Wellink outlines regulatory recommendations
Nout Wellink, chairman of the BCBS, suggests measures to alleviate market turbulence
BASEL & GRONINGEN – Banks should be thinking about changing their compensation structures to improve their risk profile, said Nout Wellink, president of the Netherlands Bank and chairman of the Basel Committee on Banking Supervision (BCBS), in a speech at the University of Groningen in the Netherlands.
Wellink stressed the role of incentivisation as a root cause and solution to the credit crunch. “Misguided incentives are often also at the root of growing imbalances, because of conflicting micro and macro perspectives,” he said. “This is because at the micro level, market participants tend to take the environment in which they operate as given, for instance prices and the behaviour of other market participants. But factors that are considered exogenous at the micro level may become endogenous for the financial system as a whole.”

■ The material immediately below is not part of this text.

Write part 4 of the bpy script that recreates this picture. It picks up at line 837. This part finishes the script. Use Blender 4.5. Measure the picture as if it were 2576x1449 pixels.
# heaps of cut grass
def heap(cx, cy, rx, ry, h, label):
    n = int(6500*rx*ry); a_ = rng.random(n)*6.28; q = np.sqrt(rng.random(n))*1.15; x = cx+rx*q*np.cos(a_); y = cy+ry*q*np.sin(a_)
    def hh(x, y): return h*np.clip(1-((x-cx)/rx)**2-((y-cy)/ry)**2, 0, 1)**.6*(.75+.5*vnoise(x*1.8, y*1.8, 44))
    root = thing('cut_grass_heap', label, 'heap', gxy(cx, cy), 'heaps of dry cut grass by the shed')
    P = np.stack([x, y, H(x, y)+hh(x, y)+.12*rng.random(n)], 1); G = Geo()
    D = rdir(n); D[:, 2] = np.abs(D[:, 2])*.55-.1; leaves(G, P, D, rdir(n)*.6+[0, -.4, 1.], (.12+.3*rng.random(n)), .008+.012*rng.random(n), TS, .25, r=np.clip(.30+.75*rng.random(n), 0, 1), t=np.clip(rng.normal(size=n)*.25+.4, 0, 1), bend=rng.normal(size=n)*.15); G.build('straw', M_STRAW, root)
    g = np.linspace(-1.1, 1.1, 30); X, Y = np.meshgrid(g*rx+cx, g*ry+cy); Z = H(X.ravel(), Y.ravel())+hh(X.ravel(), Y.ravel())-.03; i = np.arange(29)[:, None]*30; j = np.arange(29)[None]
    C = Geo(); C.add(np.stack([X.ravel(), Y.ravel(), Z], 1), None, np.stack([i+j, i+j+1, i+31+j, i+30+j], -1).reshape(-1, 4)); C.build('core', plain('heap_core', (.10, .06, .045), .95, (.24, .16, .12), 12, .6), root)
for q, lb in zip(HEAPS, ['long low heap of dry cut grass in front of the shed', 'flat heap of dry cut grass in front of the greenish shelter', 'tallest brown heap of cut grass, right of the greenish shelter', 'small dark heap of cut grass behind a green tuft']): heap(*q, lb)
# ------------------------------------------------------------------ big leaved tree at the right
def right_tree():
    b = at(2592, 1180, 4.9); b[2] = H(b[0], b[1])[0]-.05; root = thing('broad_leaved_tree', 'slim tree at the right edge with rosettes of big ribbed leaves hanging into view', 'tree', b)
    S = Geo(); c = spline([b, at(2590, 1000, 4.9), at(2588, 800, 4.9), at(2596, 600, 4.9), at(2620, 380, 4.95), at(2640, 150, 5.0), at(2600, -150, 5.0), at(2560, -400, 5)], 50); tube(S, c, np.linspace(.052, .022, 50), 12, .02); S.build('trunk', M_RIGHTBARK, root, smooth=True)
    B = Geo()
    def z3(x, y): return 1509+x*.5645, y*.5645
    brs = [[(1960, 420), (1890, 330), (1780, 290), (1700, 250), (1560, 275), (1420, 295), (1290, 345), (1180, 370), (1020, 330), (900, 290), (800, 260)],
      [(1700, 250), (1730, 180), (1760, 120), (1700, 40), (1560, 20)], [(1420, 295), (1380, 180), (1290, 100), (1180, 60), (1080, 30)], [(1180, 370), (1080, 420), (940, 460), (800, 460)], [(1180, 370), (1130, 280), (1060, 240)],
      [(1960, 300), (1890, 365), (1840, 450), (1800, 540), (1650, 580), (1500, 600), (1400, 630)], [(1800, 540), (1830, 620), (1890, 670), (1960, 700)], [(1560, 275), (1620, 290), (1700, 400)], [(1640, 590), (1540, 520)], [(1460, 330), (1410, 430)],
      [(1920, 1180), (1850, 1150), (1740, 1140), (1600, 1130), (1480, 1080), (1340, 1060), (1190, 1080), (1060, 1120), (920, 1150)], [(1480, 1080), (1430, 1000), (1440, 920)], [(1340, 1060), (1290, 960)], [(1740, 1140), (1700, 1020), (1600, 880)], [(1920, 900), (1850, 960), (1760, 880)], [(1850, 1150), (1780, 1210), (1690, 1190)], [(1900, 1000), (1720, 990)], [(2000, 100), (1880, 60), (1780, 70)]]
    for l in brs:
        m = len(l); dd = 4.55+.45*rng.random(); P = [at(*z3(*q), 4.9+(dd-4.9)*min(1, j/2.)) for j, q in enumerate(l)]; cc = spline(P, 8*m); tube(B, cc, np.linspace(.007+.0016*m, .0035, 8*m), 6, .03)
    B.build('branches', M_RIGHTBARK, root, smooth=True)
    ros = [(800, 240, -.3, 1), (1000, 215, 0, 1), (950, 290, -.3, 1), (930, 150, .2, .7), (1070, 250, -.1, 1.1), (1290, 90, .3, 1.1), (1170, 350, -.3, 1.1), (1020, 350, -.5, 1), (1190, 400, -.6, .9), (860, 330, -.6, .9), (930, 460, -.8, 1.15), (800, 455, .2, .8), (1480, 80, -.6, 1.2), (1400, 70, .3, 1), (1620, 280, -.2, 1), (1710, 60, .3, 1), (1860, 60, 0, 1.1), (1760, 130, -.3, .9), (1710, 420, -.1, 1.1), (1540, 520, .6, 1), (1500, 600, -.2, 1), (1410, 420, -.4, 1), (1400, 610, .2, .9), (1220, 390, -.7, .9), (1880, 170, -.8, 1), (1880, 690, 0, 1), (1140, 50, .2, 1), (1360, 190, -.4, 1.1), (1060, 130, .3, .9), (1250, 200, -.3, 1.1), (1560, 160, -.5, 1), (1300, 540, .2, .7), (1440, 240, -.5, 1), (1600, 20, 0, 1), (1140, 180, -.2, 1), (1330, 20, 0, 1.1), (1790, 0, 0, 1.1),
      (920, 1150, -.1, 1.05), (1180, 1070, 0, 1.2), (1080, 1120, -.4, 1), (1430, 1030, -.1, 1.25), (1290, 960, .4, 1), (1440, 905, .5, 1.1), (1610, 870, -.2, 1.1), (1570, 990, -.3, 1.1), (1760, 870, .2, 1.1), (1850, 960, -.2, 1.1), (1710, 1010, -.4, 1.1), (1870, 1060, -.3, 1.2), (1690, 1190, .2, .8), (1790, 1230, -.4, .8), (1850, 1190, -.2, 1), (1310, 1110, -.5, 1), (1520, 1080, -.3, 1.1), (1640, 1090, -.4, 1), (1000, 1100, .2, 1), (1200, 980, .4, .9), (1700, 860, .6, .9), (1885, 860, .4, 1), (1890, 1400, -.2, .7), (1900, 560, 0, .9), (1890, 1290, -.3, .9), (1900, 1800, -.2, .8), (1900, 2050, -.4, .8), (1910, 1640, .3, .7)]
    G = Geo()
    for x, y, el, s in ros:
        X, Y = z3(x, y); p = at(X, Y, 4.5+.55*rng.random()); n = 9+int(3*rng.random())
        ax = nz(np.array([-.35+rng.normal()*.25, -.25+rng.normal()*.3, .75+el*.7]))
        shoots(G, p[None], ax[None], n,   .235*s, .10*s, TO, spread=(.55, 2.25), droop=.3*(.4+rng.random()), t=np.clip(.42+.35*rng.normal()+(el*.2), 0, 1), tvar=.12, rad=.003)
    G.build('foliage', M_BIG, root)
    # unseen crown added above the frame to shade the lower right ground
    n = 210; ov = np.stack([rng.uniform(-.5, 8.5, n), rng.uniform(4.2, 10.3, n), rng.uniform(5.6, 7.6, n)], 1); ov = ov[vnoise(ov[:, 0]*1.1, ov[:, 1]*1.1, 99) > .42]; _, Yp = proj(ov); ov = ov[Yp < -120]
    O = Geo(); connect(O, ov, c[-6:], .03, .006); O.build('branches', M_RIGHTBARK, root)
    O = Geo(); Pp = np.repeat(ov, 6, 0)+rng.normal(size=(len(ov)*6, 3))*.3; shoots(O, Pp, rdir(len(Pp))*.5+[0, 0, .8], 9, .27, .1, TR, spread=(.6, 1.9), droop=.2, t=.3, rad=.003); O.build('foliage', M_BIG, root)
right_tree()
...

“Employees who receive massive bonuses when earnings are high but are hardly hit when losses are made, are probably less prudent than would be in the interest of their employer,” he continued. “This not to say that bonus systems are by definition wrong, but they should be designed in such a way that curbs exist on inappropriate behaviour. Perhaps one way to improve this is to ensure that an employee’s time horizon is aligned with that of more general interest, for instance by making bonus payments dependent on broad performance indicators over a longer period.”